Hi, my wife (this be her account) asked me to look at this and post.
My name is Greg and I’m a coffee addict
(Hello, Greg)
Here’s the short version:
- Yes, you can roast your own using an air popper. Search alt.coffee (e.g., via groups.google.com) to find out which ones are good. Something like “air popper ebay” should turn up tons of posts.
- Yes, you can buy machines, ranging from slightly-better-than-air-poppers ($75) to state-of-the-art drum roasters ($300 - $3000 for one you’d want at home).
- Yes, you can buy beans online. Get thee hence to Sweet Maria’s Coffee . There are other sites; Coffee Bean Corral comes to mind, Google can find others. Sweet Maria’s is the BEST as far as providing good descriptions of the coffee and informative gear reviews, which I find helpful when buying.
- Why would you? Fresh coffee is better, period, full stop. Fresh means freshly roasted; green beans stay fresh for months if not years; roasted coffee stays fresh for days; ground coffee stays fresh for hours. The crap you get in a tin at the store was fresh sometime in living memory, but not now. I don’t consider myself a skilled roaster, but some batches I’ve made have literally been mood-altering, they were so good.*
Here’s the long version:
Lambo:
Yes, a corn popper is the most inexpensive way to get started; you can find them for $5-$10 at the Salvation Army if you’re lucky. I’ve never gone that route, but many people who do are quite satisfied with it.
The next option up is a specially made air roaster like the Fresh Roast Plus, which is what I use. These run around $75. My wife got me one for my birthday a few years ago and I’m just flat-out addicted to fresh coffee since then.
With any roaster, you’ll want to look at the reviews at Sweet Marias, do some googling in alt.coffee, and see what people say. All the various roasters tend to have a bias in the way they roast, and it’s a YMMV thing - if you like it dark, for example, avoid roaster X.

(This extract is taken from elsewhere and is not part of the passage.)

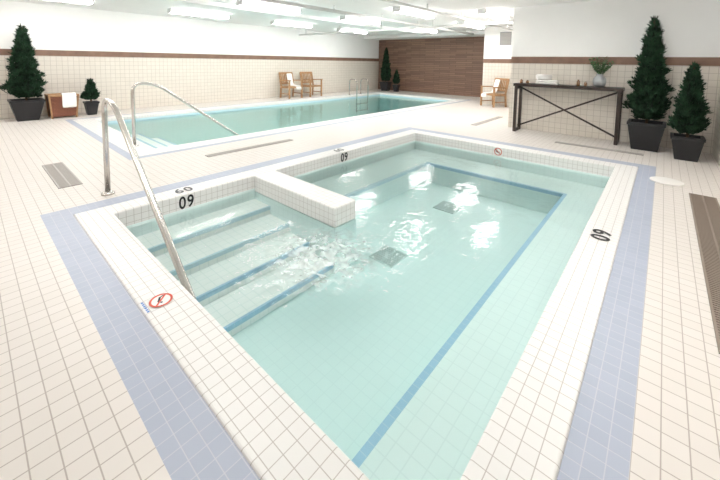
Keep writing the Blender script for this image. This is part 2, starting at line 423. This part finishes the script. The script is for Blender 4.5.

Finally - smoke. Coffee roasting generates smoke. If you live in an apartment, this may be limiting. I have to roast in the laundry room so I don’t set off the fire alarms. Some of the higher end roasters (like the Hot Top drum roaster) have filters to capture the smoke.
Ethilrist:
Yes, beware. I used to be able to drink anything, even day-old-sitting-in-the-glass-pot coffee. The more fresh coffee I drink, the less I like the rest of the world’s coffee.
Microwaving it won’t work - microwaves work by heating up water, roasting works by applying heat - but you can roast coffee in your oven. Most people who try it report middling success. You can also roast stove top; there’s a stove top popper available for $40, and I’m informed that back in the old days, people would just throw green beans in a pan and stir them.
Generally:
If you get into home roasting, you might also want to look into making coffee with a vacumn pot. Bodum makes a simple electric one; I’ve got the 25 oz version, the Bodum Mini Santos. MUCH better coffee than you get with a drip pot.
- Here’s an experiment. If you can, go to Trader Joe’s and buy one of their coffee tins, which are packed with some sort of inert gas to keep the coffee fresh (interaction with oxygen - oxidation - is what makes coffee go stale). Open it, grind it, make some. Continue doing so. As the days pass, you’ll notice that the coffee has less Oomph, less flavor. That’s the coffee staling.